Confession: I don't get rondels

EOne of my failings as a gamer is that I've never really "gotten" rondels as a concept. I don't mean I've never played a game with. rondel because I've played a number of them. And I understand how each individual rondel works in the games I've played. I just have never grokked the rondel as a unified concept.

A rondel is a circular track where each space represents a different option. Players choices are restricted by having to move around the rondel, which means players are restricted from making the same choice over and over again. A key element to a rondel, as I understand it, is that it is a cycle. The choices are in a specific order. So a game like Puerto Rico or Alfred's Wyke where you simply can't take the action that the last player did doesn't count.

With some games that are considered rondel games, the rondel seems to be about gaining resources like Finca while others are choosing actions like Santiago de Cuba. One game that I'm not sure counts as a rondel game, Vikings, the circle is just price control for the market.

My problem might come the fact that there seem to be two definitions for rondel. One is for games that use cycles of actions or resources. The other definition is for games that are part of a specific series by the designer Mac Gerdts. (I don't know if he coined the term or if he set out to make a series of games using rondels or if the series was declared after he made a bunch of game using them)

Which might be part of my problem in a couple different ways.
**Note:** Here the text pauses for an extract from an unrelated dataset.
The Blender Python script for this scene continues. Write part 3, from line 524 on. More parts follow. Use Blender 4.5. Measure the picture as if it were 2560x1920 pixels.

I haven't played any of those games. In fact, the only Gerdts game I played was one play of Princes of Macho Picchu. Although Antike Duellum is on Yucatá so this might give me the push to learn it.

So, on the one hand, I haven't played the games that helped define the concept of rondels. And on the other hand, the term have been overused too broadly.

Not grokking rondels hasn't hurt my experiences as a gamer but it does sometimes make me feel like I've missed something crucial. At the same time, Boardgame Geek doesn't list it as an official mechanic so I might not be alone.